WRITTEN TASK — The complete listing should be restated exactly.
━━━━━ MATERIAL ━━━━━
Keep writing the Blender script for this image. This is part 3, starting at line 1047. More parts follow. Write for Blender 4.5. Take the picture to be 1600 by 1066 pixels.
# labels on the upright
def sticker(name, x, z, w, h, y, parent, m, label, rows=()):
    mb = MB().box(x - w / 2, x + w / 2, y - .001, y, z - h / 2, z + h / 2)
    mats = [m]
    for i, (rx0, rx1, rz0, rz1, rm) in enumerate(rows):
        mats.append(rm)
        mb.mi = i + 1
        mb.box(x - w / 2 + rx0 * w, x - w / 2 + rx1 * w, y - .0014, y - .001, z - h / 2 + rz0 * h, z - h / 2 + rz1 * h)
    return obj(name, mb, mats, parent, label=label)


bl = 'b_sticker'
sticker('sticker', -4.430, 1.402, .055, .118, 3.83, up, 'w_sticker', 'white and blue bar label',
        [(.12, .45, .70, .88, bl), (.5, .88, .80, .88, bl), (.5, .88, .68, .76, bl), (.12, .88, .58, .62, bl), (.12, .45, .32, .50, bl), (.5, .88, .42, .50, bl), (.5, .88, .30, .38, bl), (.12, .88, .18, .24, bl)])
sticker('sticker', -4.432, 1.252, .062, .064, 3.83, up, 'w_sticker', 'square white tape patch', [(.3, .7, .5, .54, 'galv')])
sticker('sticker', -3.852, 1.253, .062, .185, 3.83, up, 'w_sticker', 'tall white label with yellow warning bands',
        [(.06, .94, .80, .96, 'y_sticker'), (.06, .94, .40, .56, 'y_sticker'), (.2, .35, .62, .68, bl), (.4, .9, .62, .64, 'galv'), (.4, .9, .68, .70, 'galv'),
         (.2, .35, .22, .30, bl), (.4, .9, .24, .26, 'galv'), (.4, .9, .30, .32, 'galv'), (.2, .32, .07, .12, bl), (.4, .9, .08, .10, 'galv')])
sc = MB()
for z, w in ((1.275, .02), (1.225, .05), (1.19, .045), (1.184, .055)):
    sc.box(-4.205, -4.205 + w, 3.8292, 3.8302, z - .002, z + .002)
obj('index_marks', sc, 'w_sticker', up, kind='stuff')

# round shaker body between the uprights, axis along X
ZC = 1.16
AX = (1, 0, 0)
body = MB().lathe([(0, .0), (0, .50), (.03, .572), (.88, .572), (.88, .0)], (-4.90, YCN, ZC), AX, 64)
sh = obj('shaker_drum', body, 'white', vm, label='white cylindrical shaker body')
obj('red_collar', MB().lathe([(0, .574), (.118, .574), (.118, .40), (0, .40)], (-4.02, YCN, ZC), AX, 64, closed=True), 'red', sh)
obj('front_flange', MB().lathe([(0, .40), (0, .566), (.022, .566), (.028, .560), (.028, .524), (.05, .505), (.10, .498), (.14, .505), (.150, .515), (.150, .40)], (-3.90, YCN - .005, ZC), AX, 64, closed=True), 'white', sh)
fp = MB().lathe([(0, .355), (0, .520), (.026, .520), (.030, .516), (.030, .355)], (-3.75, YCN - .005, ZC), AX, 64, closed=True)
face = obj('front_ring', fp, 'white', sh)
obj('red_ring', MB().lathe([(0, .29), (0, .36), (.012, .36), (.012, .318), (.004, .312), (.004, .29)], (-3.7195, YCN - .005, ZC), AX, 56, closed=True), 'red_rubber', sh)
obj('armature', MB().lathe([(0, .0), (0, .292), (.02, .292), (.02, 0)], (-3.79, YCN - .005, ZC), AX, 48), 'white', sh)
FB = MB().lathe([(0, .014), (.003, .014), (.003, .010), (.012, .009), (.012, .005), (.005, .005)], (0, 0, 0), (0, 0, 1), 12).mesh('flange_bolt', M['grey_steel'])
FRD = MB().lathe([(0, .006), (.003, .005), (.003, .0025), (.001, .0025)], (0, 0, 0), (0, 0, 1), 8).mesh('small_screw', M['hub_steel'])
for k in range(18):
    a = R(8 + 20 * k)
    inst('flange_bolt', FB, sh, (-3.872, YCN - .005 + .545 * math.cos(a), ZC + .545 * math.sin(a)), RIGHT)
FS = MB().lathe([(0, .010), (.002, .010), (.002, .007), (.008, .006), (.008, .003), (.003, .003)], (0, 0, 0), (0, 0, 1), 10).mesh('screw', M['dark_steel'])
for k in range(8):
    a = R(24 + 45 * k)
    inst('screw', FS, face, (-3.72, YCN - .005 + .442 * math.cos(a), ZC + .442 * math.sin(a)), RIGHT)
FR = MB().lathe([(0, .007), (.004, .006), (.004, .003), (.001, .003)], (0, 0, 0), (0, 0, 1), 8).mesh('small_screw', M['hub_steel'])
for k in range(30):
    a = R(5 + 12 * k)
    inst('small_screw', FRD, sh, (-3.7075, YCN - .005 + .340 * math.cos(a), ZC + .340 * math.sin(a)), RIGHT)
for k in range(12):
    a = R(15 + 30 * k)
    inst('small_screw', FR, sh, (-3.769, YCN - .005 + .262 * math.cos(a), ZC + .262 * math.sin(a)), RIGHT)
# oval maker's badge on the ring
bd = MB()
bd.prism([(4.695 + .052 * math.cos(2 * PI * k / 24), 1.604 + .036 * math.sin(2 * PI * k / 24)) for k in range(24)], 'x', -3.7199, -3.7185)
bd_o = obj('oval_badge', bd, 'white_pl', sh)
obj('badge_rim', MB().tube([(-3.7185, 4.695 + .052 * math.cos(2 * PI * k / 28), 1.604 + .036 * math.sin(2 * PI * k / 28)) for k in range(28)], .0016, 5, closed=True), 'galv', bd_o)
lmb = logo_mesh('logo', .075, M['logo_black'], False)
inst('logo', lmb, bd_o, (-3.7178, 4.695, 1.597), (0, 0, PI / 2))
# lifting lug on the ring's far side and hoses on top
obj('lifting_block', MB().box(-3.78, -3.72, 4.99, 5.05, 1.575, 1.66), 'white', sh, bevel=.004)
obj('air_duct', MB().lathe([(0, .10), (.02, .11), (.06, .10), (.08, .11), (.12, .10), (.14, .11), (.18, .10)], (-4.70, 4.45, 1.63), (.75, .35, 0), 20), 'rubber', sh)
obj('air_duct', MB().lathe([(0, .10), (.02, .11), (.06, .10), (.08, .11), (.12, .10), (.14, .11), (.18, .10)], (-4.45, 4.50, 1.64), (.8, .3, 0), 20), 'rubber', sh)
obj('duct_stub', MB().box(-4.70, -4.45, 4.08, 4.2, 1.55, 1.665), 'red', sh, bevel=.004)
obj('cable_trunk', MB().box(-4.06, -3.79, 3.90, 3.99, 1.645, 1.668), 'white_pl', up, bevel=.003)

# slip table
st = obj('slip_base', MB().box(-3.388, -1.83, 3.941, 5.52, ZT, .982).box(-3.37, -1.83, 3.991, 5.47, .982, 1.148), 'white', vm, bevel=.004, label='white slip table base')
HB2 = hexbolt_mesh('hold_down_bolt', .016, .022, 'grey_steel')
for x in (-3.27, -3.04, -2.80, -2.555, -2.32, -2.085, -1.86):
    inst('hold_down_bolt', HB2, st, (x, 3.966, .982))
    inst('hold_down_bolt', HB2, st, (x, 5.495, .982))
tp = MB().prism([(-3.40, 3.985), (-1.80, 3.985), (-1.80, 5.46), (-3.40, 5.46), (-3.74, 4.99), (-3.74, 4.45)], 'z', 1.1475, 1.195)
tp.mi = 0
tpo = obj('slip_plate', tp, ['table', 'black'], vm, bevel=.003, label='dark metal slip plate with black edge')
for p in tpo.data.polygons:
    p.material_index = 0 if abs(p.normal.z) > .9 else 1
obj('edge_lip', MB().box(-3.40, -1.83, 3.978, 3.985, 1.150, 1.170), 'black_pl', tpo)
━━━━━
THE RESPONSE —
Keep writing the Blender script for this image. This is part 3, starting at line 1047. More parts follow. Write for Blender 4.5. Take the picture to be 1600 by 1066 pixels.
# labels on the upright
def sticker(name, x, z, w, h, y, parent, m, label, rows=()):
    mb = MB().box(x - w / 2, x + w / 2, y - .001, y, z - h / 2, z + h / 2)
    mats = [m]
    for i, (rx0, rx1, rz0, rz1, rm) in enumerate(rows):
        mats.append(rm)
        mb.mi = i + 1
        mb.box(x - w / 2 + rx0 * w, x - w / 2 + rx1 * w, y - .0014, y - .001, z - h / 2 + rz0 * h, z - h / 2 + rz1 * h)
    return obj(name, mb, mats, parent, label=label)


bl = 'b_sticker'
sticker('sticker', -4.430, 1.402, .055, .118, 3.83, up, 'w_sticker', 'white and blue bar label',
        [(.12, .45, .70, .88, bl), (.5, .88, .80, .88, bl), (.5, .88, .68, .76, bl), (.12, .88, .58, .62, bl), (.12, .45, .32, .50, bl), (.5, .88, .42, .50, bl), (.5, .88, .30, .38, bl), (.12, .88, .18, .24, bl)])
sticker('sticker', -4.432, 1.252, .062, .064, 3.83, up, 'w_sticker', 'square white tape patch', [(.3, .7, .5, .54, 'galv')])
sticker('sticker', -3.852, 1.253, .062, .185, 3.83, up, 'w_sticker', 'tall white label with yellow warning bands',
        [(.06, .94, .80, .96, 'y_sticker'), (.06, .94, .40, .56, 'y_sticker'), (.2, .35, .62, .68, bl), (.4, .9, .62, .64, 'galv'), (.4, .9, .68, .70, 'galv'),
         (.2, .35, .22, .30, bl), (.4, .9, .24, .26, 'galv'), (.4, .9, .30, .32, 'galv'), (.2, .32, .07, .12, bl), (.4, .9, .08, .10, 'galv')])
sc = MB()
for z, w in ((1.275, .02), (1.225, .05), (1.19, .045), (1.184, .055)):
    sc.box(-4.205, -4.205 + w, 3.8292, 3.8302, z - .002, z + .002)
obj('index_marks', sc, 'w_sticker', up, kind='stuff')

# round shaker body between the uprights, axis along X
ZC = 1.16
AX = (1, 0, 0)
body = MB().lathe([(0, .0), (0, .50), (.03, .572), (.88, .572), (.88, .0)], (-4.90, YCN, ZC), AX, 64)
sh = obj('shaker_drum', body, 'white', vm, label='white cylindrical shaker body')
obj('red_collar', MB().lathe([(0, .574), (.118, .574), (.118, .40), (0, .40)], (-4.02, YCN, ZC), AX, 64, closed=True), 'red', sh)
obj('front_flange', MB().lathe([(0, .40), (0, .566), (.022, .566), (.028, .560), (.028, .524), (.05, .505), (.10, .498), (.14, .505), (.150, .515), (.150, .40)], (-3.90, YCN - .005, ZC), AX, 64, closed=True), 'white', sh)
fp = MB().lathe([(0, .355), (0, .520), (.026, .520), (.030, .516), (.030, .355)], (-3.75, YCN - .005, ZC), AX, 64, closed=True)
face = obj('front_ring', fp, 'white', sh)
obj('red_ring', MB().lathe([(0, .29), (0, .36), (.012, .36), (.012, .318), (.004, .312), (.004, .29)], (-3.7195, YCN - .005, ZC), AX, 56, closed=True), 'red_rubber', sh)
obj('armature', MB().lathe([(0, .0), (0, .292), (.02, .292), (.02, 0)], (-3.79, YCN - .005, ZC), AX, 48), 'white', sh)
FB = MB().lathe([(0, .014), (.003, .014), (.003, .010), (.012, .009), (.012, .005), (.005, .005)], (0, 0, 0), (0, 0, 1), 12).mesh('flange_bolt', M['grey_steel'])
FRD = MB().lathe([(0, .006), (.003, .005), (.003, .0025), (.001, .0025)], (0, 0, 0), (0, 0, 1), 8).mesh('small_screw', M['hub_steel'])
for k in range(18):
    a = R(8 + 20 * k)
    inst('flange_bolt', FB, sh, (-3.872, YCN - .005 + .545 * math.cos(a), ZC + .545 * math.sin(a)), RIGHT)
FS = MB().lathe([(0, .010), (.002, .010), (.002, .007), (.008, .006), (.008, .003), (.003, .003)], (0, 0, 0), (0, 0, 1), 10).mesh('screw', M['dark_steel'])
for k in range(8):
    a = R(24 + 45 * k)
    inst('screw', FS, face, (-3.72, YCN - .005 + .442 * math.cos(a), ZC + .442 * math.sin(a)), RIGHT)
FR = MB().lathe([(0, .007), (.004, .006), (.004, .003), (.001, .003)], (0, 0, 0), (0, 0, 1), 8).mesh('small_screw', M['hub_steel'])
for k in range(30):
    a = R(5 + 12 * k)
    inst('small_screw', FRD, sh, (-3.7075, YCN - .005 + .340 * math.cos(a), ZC + .340 * math.sin(a)), RIGHT)
for k in range(12):
    a = R(15 + 30 * k)
    inst('small_screw', FR, sh, (-3.769, YCN - .005 + .262 * math.cos(a), ZC + .262 * math.sin(a)), RIGHT)
# oval maker's badge on the ring
bd = MB()
bd.prism([(4.695 + .052 * math.cos(2 * PI * k / 24), 1.604 + .036 * math.sin(2 * PI * k / 24)) for k in range(24)], 'x', -3.7199, -3.7185)
bd_o = obj('oval_badge', bd, 'white_pl', sh)
obj('badge_rim', MB().tube([(-3.7185, 4.695 + .052 * math.cos(2 * PI * k / 28), 1.604 + .036 * math.sin(2 * PI * k / 28)) for k in range(28)], .0016, 5, closed=True), 'galv', bd_o)
lmb = logo_mesh('logo', .075, M['logo_black'], False)
inst('logo', lmb, bd_o, (-3.7178, 4.695, 1.597), (0, 0, PI / 2))
# lifting lug on the ring's far side and hoses on top
obj('lifting_block', MB().box(-3.78, -3.72, 4.99, 5.05, 1.575, 1.66), 'white', sh, bevel=.004)
obj('air_duct', MB().lathe([(0, .10), (.02, .11), (.06, .10), (.08, .11), (.12, .10), (.14, .11), (.18, .10)], (-4.70, 4.45, 1.63), (.75, .35, 0), 20), 'rubber', sh)
obj('air_duct', MB().lathe([(0, .10), (.02, .11), (.06, .10), (.08, .11), (.12, .10), (.14, .11), (.18, .10)], (-4.45, 4.50, 1.64), (.8, .3, 0), 20), 'rubber', sh)
obj('duct_stub', MB().box(-4.70, -4.45, 4.08, 4.2, 1.55, 1.665), 'red', sh, bevel=.004)
obj('cable_trunk', MB().box(-4.06, -3.79, 3.90, 3.99, 1.645, 1.668), 'white_pl', up, bevel=.003)

# slip table
st = obj('slip_base', MB().box(-3.388, -1.83, 3.941, 5.52, ZT, .982).box(-3.37, -1.83, 3.991, 5.47, .982, 1.148), 'white', vm, bevel=.004, label='white slip table base')
HB2 = hexbolt_mesh('hold_down_bolt', .016, .022, 'grey_steel')
for x in (-3.27, -3.04, -2.80, -2.555, -2.32, -2.085, -1.86):
    inst('hold_down_bolt', HB2, st, (x, 3.966, .982))
    inst('hold_down_bolt', HB2, st, (x, 5.495, .982))
tp = MB().prism([(-3.40, 3.985), (-1.80, 3.985), (-1.80, 5.46), (-3.40, 5.46), (-3.74, 4.99), (-3.74, 4.45)], 'z', 1.1475, 1.195)
tp.mi = 0
tpo = obj('slip_plate', tp, ['table', 'black'], vm, bevel=.003, label='dark metal slip plate with black edge')
for p in tpo.data.polygons:
    p.material_index = 0 if abs(p.normal.z) > .9 else 1
obj('edge_lip', MB().box(-3.40, -1.83, 3.978, 3.985, 1.150, 1.170), 'black_pl', tpo)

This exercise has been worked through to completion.